September 12th: Fundraising for Jirair Ratevosian
Read this piece about Jirair Ratevosian: Why I’m running for Congress? Register here for his upcoming fundraiser in NYC.
October 12th: Will Rollins in the UWS
And finally, Will Rollins for California's 41st congressional district. Rollins lost his bid for California’s 41st Congressional District last year to Calvert, a 30-year incumbent Republican, by just a few thousand votes. The fundraiser will be right next to my mansion. Register here.
Coming and Going
Andre du Plessis joins Outright
Du Plessis, who led ILGA World for many years and served in this position as interim Director, has been confirmed as United Nations Program Director at Outright International—an essential job as Outright famously coordinates the UN Core group.

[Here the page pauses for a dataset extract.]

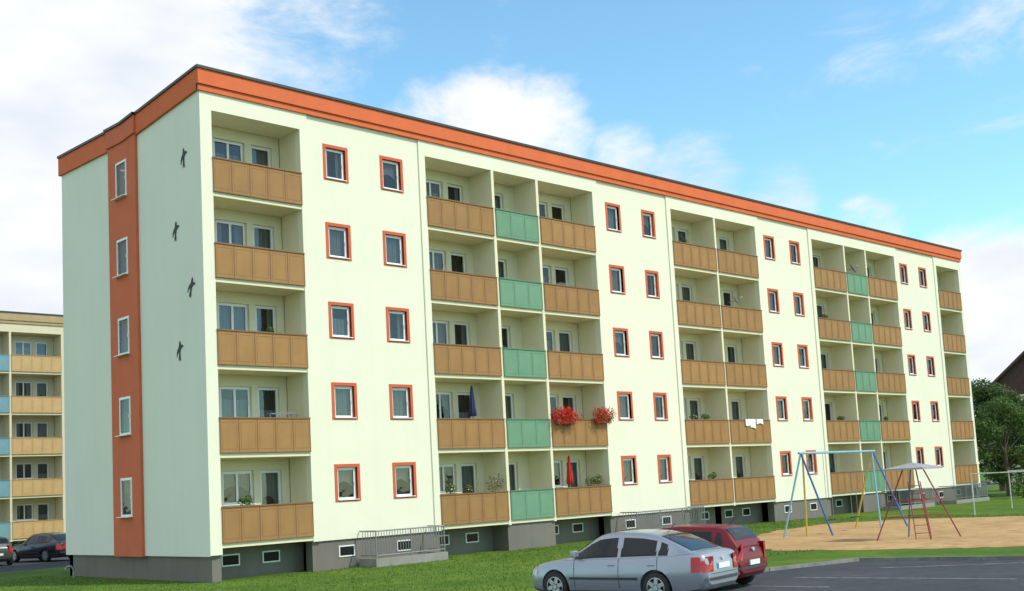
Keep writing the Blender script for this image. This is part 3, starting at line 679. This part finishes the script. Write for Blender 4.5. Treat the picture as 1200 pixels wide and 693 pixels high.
def car(name,loc,heading,S,paint,label,group=None):
    root=bpy.data.objects.new(name,None);COL.objects.link(root);root.location=(loc[0],loc[1],PZ);root.rotation_euler=(0,0,heading)
    root['label']=label;root['category']='car'
    if group:root['group']=group
    L=S['L'];hw=S['W']/2
    def half(x):
        w=hw*sm(S['wid'],x,0.03);zt=sm(S['top'],x,0.03);zb=interp(x,S['bot'])
        h=zt-zb
        return [(0,zb),(0.8*w,zb),(0.93*w,zb+0.05),(0.975*w,zb+0.16*h/0.7),(0.995*w,zb+0.42*h),(1.0*w,zb+0.52*h),(0.985*w,zb+0.66*h),(0.965*w,zb+0.84*h),(0.93*w,zt-0.035),(0.86*w,zt-0.006),(0.6*w,zt+0.012),(0,zt+0.02)]
    xs=sorted(set([round(v,3) for v in list(np.linspace(-L/2,L/2,46))]+[-L/2+.01,-L/2+.03,-L/2+.06,L/2-.01,L/2-.03,L/2-.06]))
    mb=MB();rings=[]
    for x in xs:
        hp=half(x);ring=[(x,p[0],p[1]) for p in hp]+[(x,-p[0],p[1]) for p in hp[1:-1][::-1]]
        i=len(mb.v);mb.v+=ring;rings.append((i,len(ring)))
    mi=mb.mi(paint)
    for a in range(len(rings)-1):
        i,n=rings[a];j,_=rings[a+1]
        for k in range(n):
            mb.f.append((i+k,i+(k+1)%n,j+(k+1)%n,j+k));mb.m.append(mi)
    for i,n in (rings[0],rings[-1]):mb.f.append(tuple(range(i,i+n)));mb.m.append(mi)
    me=mb.mesh('body');smooth(me,180)
    bo=bpy.data.objects.new('tmpbody',me);COL.objects.link(bo);cuts=[]
    R=S['r']+0.055
    for wx in S['wb']:
        for s in(-1,1):
            c=MB();c.tube((wx,s*(hw-0.26),S['r']),(wx,s*(hw+0.2),S['r']),R,M['black'],32)
            cm=c.mesh('cut');smooth(cm,180);co=bpy.data.objects.new('cut',cm);COL.objects.link(co);cuts.append(co)
            md=bo.modifiers.new('b','BOOLEAN');md.object=co;md.operation='DIFFERENCE';md.solver='EXACT'
    bpy.context.view_layer.update()
    dg=bpy.context.evaluated_depsgraph_get();nm=bpy.data.meshes.new_from_object(bo.evaluated_get(dg))
    for c in cuts:bpy.data.objects.remove(c)
    bpy.data.objects.remove(bo)
    g=MB()
    belt=lambda x:interp(x,S['top'])-0.03
    bw=lambda x:hw*sm(S['wid'],x)*0.93
    zr=lambda x:sm(S['roof'],x,0.06) if S['deck']+0.06<x<S['cowl']-0.06 else interp(x,S['roof'])
    tw=lambda x:hw*interp(x,S['tw'])
    def sect(x,i):
        h=max(0.0,zr(x)-belt(x));e=min(0.07,h*0.3)
        pts=[(bw(x),belt(x)),(tw(x)+(bw(x)-tw(x))*0.5,belt(x)+(h-e)*0.52),(tw(x)+0.004,zr(x)-e),(tw(x)*0.95,zr(x)-e*0.45),(tw(x)*0.8,zr(x)-e*0.12),(tw(x)*0.4,zr(x)),(0,zr(x)+0.004)]
        allp=pts+[(-a,b_) for a,b_ in pts[:-1][::-1]]
        return (x,allp[i][0],allp[i][1])
    gx=list(np.linspace(S['deck'],S['cowl'],44))
    g.grid(lambda u,i:sect(u,int(i)),gx,list(range(13)),paint)
    gme=g.mesh('g');smooth(gme,60)
    bm=bmesh.new();bm.from_mesh(nm);bm.from_mesh(gme)
    for f in bm.faces:f.smooth=True
    for e in bm.edges:
        if len(e.link_faces)==2 and e.calc_face_angle(0)>rad(38):e.smooth=False
    out=bpy.data.meshes.new('body');bm.to_mesh(out);bm.free();out.materials.append(paint)
    add('body',out,root)
    GL=M['cglass'];BK=M['black']
    def side(x,t,s,off):
        h=zr(x)-belt(x);e=min(0.07,h*0.3);zt=zr(x)-e
        y=bw(x)+(tw(x)-bw(x))*t;z=belt(x)+(zt-belt(x))*t
        return (x,s*(y+off),z+off*0.3)
    for s in(-1,1):
        for (xa,xb) in S['sw']:
            q=MB();q.grid(lambda u,t:side(u,t,s,0.006),np.linspace(xa-0.03,xb+0.03,12),[0.12,0.5,0.9],GL)
            q2=MB();q2.grid(lambda u,t:side(u,t,s,0.003),np.linspace(xa,xb,12),[0.06,0.5,0.95],BK)
            o=add('side_window',q.mesh('side_window',True),root);add('window_trim',q2.mesh('window_trim',True),o)
    def topf(x,t,off):
        h=max(0,zr(x)-belt(x));e=min(0.07,h*0.3)
        return (x,t*tw(x),zr(x)+off-0.0-e*0.12*abs(t)**2-0.02*max(0,abs(t)-0.6))
    q=MB();q.grid(lambda u,t:topf(u,t,0.012),np.linspace(S['rs']+0.02,S['cowl']-0.05,10),np.linspace(-0.88,0.88,9),GL);add('windscreen',q.mesh('windscreen',True),root)
    q=MB();q.grid(lambda u,t:topf(u,t,0.012),np.linspace(S['re']-0.02,S['deck']+0.10,10),np.linspace(-0.84,0.84,9),GL);add('rear_window',q.mesh('rear_window',True),root)
    TL=M['tail'];HL=M['head']
    xr=-L/2;xf=L/2
    def bsurf(x,z):
        hp=half(x);zz=[p[1] for p in hp[1:-1]];yy=[p[0] for p in hp[1:-1]];return float(np.interp(z,zz,yy))
    hx=S is HAT
    for s in(-1,1):
        z0,z1=((0.62,0.92) if not hx else (0.62,1.0))
        q=MB()
        path=[(xr-0.012,0.50*hw),(xr-0.012,0.62*hw),(xr-0.004,0.70*hw),(xr+0.05,0.86*hw),(xr+0.16,0.93*hw),(xr+0.30,0.965*hw)]
        if hx:path=[(xr-0.012,0.62*hw),(xr-0.006,0.74*hw),(xr+0.04,0.90*hw),(xr+0.12,0.955*hw),(xr+0.22,0.98*hw)]
        zs=np.linspace(z0,z1,4)
        def tf(i,z):
            a=path[int(i)];y=a[1]
            if i>=2:y=max(min(bsurf(a[0],z)+0.012,hw),0)
            return (a[0]-0.003,s*y,z)
        q.grid(tf,range(len(path)),zs,TL);add('taillight',q.mesh('taillight',True),root)
        path2=[(xf+0.005,0.42*hw),(xf-0.02,0.56*hw),(xf-0.10,0.74*hw),(xf-0.2,0.84*hw),(xf-0.34,0.9*hw)]
        q=MB()
        def hf(i,z):
            a=path2[int(i)];y=a[1]
            if i>=1:y=bsurf(a[0],z)+0.01
            return (a[0]+0.004,s*y,z)
        q.grid(hf,range(len(path2)),np.linspace(0.55,0.68,3),HL);add('headlight',q.mesh('headlight',True),root)
        q=MB();mx=S['cowl']-0.32
        q.box((mx-0.07,s*(bw(mx)+0.01),belt(mx)+0.06),(mx+0.06,s*(bw(mx)+0.2),belt(mx)+0.2),paint);o=add('mirror',q,root);bevel(o,0.03,3)
        q=MB()
        for xd in (S['cowl']-0.25,S['mid'],S['sw'][1][1]-0.03):
            zl=0.30 if abs(xd-S['wb'][1])>0.45 else 0.62
            q.grid(lambda u,w:(xd+w+(0.0),s*(bsurf(xd,u)+0.003),u),np.linspace(zl,belt(xd)-0.005,10),[-0.006,0.006],BK)
        add('door_seam',q,root)
        for xh in (S['mid']+0.18,S['sw'][1][1]+0.12):
            q=MB();q.box((xh-0.08,s*(bsurf(xh,0.78)-0.01),0.76),(xh+0.08,s*(bsurf(xh,0.78)+0.03),0.79),paint);o=add('door_handle',q,root);bevel(o,0.01)
        q=MB();q.grid(lambda u,w:(u,s*(bsurf(u,w)+0.012),w),np.linspace(S['wb'][1]+R+0.04,S['wb'][0]-R-0.04,12),[0.47,0.52],M['strip']);add('rub_strip',q,root)
    q=MB();q.grid(lambda u,w:(xr+0.035*abs(u)**3-0.02,u*hw*0.86,w),np.linspace(-1,1,15),[0.44,0.50],M['strip']);add('bumper_strip',q,root)
    q=MB();q.box((xr-0.022,-0.26,0.66 if not hx else 0.52),(xr-0.008,0.26,0.77 if not hx else 0.63),M['white']);q.box((xr-0.024,0.22,0.662 if not hx else 0.522),(xr-0.021,0.258,0.768 if not hx else 0.628),BL);add('number_plate',q,root)
    q=MB();q.tube((xr-0.02,0,0.86),(xr+0.02,0,0.86),0.04,M['head'],16);add('badge',q,root)
    q=MB();q.box((xr-0.004,-0.62*hw,0.565),(xr+0.02,0.62*hw,0.575),BK);add('boot_seam',q,root)
    q=MB();q.box((xf-0.03,-0.3,0.5),(xf+0.006,0.3,0.58),BK);add('grille',q,root)
    q=MB();q.tube((S['re']+0.15,0,zr(S['re']+0.15)),(S['re']-0.05,0,zr(S['re'])+0.22),0.006,BK,5);add('antenna',q,root)
    if hx:
        q=MB();q.tube((S['deck']+0.06,0.02,1.0),(S['deck']+0.12,-0.3,1.1),0.008,BK,5);add('wiper',q,root)
    ty=MB();n=36;r=S['r']
    pr=[(0.6*r,-0.085),(0.93*r,-0.095),(r,-0.07),(r,0.07),(0.93*r,0.095),(0.6*r,0.085)]
    ty.grid(lambda u,i:(pr[int(i)][0]*math.cos(u),pr[int(i)][1],pr[int(i)][0]*math.sin(u)),[2*math.pi*k/n for k in range(n+1)],range(6),BK)
    tme=ty.mesh('tyre',True)
    rm=MB();AL=M['alloy']
    rm.grid(lambda u,i:([0.66*r,0.62*r,0.6*r][int(i)]*math.cos(u),[0.088,0.092,0.0][int(i)],[0.66*r,0.62*r,0.6*r][int(i)]*math.sin(u)),[2*math.pi*k/n for k in range(n+1)],range(3),AL)
    ns=6 if not hx else 7
    for k in range(ns):
        t=2*math.pi*k/ns
        a=Vector((math.cos(t),0,math.sin(t)));b_=Vector((-math.sin(t),0,math.cos(t)))
        p=[a*0.05*r+b_*0.16*r,a*0.05*r-b_*0.16*r,a*0.62*r-b_*0.12*r,a*0.62*r+b_*0.12*r]
        rm.face([(v.x,0.085,v.z) for v in p],AL)
        for j in range(4):
            u,v=p[j],p[(j+1)%4];rm.face([(u.x,0.085,u.z),(v.x,0.085,v.z),(v.x,0.05,v.z),(u.x,0.05,u.z)],AL)
    rm.tube((0,0.04,0),(0,0.095,0),0.16*r,AL,14);rm.tube((0,-0.02,0),(0,0.02,0),0.6*r,M['cap'],24)
    rme=rm.mesh('rim')
    for wx in S['wb']:
        for s in(-1,1):
            w=bpy.data.objects.new('wheel',None);COL.objects.link(w);w.parent=root;w.location=(wx,s*(hw-0.115),r);w.rotation_euler=(0,random.uniform(0,1),0 if s==1 else math.pi)
            add('tyre',tme,w);add('rim',rme,w)
    return root
def lampmat(name,c):
    return mat(name,c,0.2,0.1,20,coat=0.3)
M['tail']=lampmat('tail_lens',(0.38,0.010,0.010));M['head']=lampmat('lamp_lens',(0.6,0.62,0.64));M['strip']=mat('dark_trim',(0.05,0.05,0.055),0.5,0.1,4);M['alloy']=mat('alloy_rim',(0.5,0.51,0.52),0.35,0.1,6,metal=0.7)
SV=mat('silver_paint',(0.35,0.375,0.42),0.35,0.03,2,metal=0.55,coat=0.5)
RP=mat('red_paint_car',(0.15,0.004,0.009),0.45,0.05,2,coat=0.3,spec=0.3)
DB=mat('black_paint',(0.012,0.013,0.018),0.3,0.1,2,coat=0.5);DG=mat('grey_green_paint',(0.06,0.075,0.07),0.3,0.1,2,metal=0.3,coat=0.5)
car('parked_car',(1.4,-15.6),hd,SED,SV,'silver hatchback saloon car parked beside a red car')
car('parked_car',(3.72,-15.15),hd,HAT,RP,'small dark red hatchback parked beside the silver car')
car('parked_car',(2.75,27.2),rad(84),HAT,DG,'dark grey green car parked behind the apartment block')
car('parked_car',(5.6,27.2),rad(104),SED,DB,'black saloon car parked behind the apartment block')
q=MB();pp=[(0,0,0),(0,0,0.28),(-0.05,0.02,0.38),(-0.14,0.05,0.42),(-0.24,0.08,0.38),(-0.26,0.09,0.3)]
for a,b_ in zip(pp[:-1],pp[1:]):q.tube(a,b_,0.045,M['steel'],8)
add('vent_pipe',q,None,(-0.3,9.5,GZ),0,'short grey curved vent pipe beside the end wall','pipe')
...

Listen to him speak about this work.
This newsletter is 10 minutes late - the shame! True, I am on the mend from the poison ivy debacle, thanks for asking, but tomorrow is the first day of school for the twins and my first class at Columbia, so I would say we are still in crisis. I have no babysitter tomorrow night, so if you are at Columbia and want to entertain the boys from 6 to 8 p.m., let me know. #BadFather
re: Joe Vogel, although I'm in Maryland, I had to look him up. Wikipedia provides useful context.
When I was newly 'out' in the first half of the 1980s, politicians' stances on topics like South Africa and LGBT+ told us whether they really 'got' the immorality of discrimination, from a core perspective. Today, South African apartheid is gone, and the U.S. has moved forward (and sideways, and backward) on LGBTQIA issues, and a current measure of whether a politician truly understands the immoral discrimination at the heart of 'othering' is found in stances on Israel-Palestine.
Joe Vogel currently espouses a one-sided -- and thus I and many other Marylanders find, a prejudiced -- view. Wikipedia: "While a member of the GWU Student Association Senate, Vogel opposed a student government resolution encouraging the university to divest from companies accused of violating Palestinian human rights." So, he's in favor of companies violating SOME people's human rights.
Further, he "does not support conditioning U.S. foreign aid on Israeli actions." So, although the U.S. gives billions each year that's spent in systemic repression, imprisonment, murder, and dispossession of the native population of illegally occupied lands, he doesn't want any moderation of the systemic dispossession which, in effect, means there will never be a two-state solution because Israel's trajectory since the Oslo Accords has been elimination of Palestinian homes and land by seizure through widespread settlement, squatting and displacement, intimidation, impoverishment, and terrorist activity (like jailing and even killing mere children, targeting and murdering journalists, vandalizing Palestinian property including cars and churches, bulldozing multi-generational homes, uprooting / burning / spraying herbicides on sustenance crops and diverting their water to illegal settlements), and other forms of collective punishment for those who threaten or actively resist Israel's systemic ethnic cleansing of occupied Palestine.
"He supports the definition of antisemitism promoted by the International Holocaust Remembrance Alliance...(which defines ANY criticism of actions of the state of Israel as)..."antisemitic" making the conclusion particularly interesting because it finishes, "In May 2023, Vogel said he supported the protests against proposed judicial reforms in Israel." So, Vogel is either antisemitic or a poster child for cognitive dissonance.
Gay or no Gay, he is NOT a politician for whom I and other Marylanders who believe in dignity and equality for ALL could vote.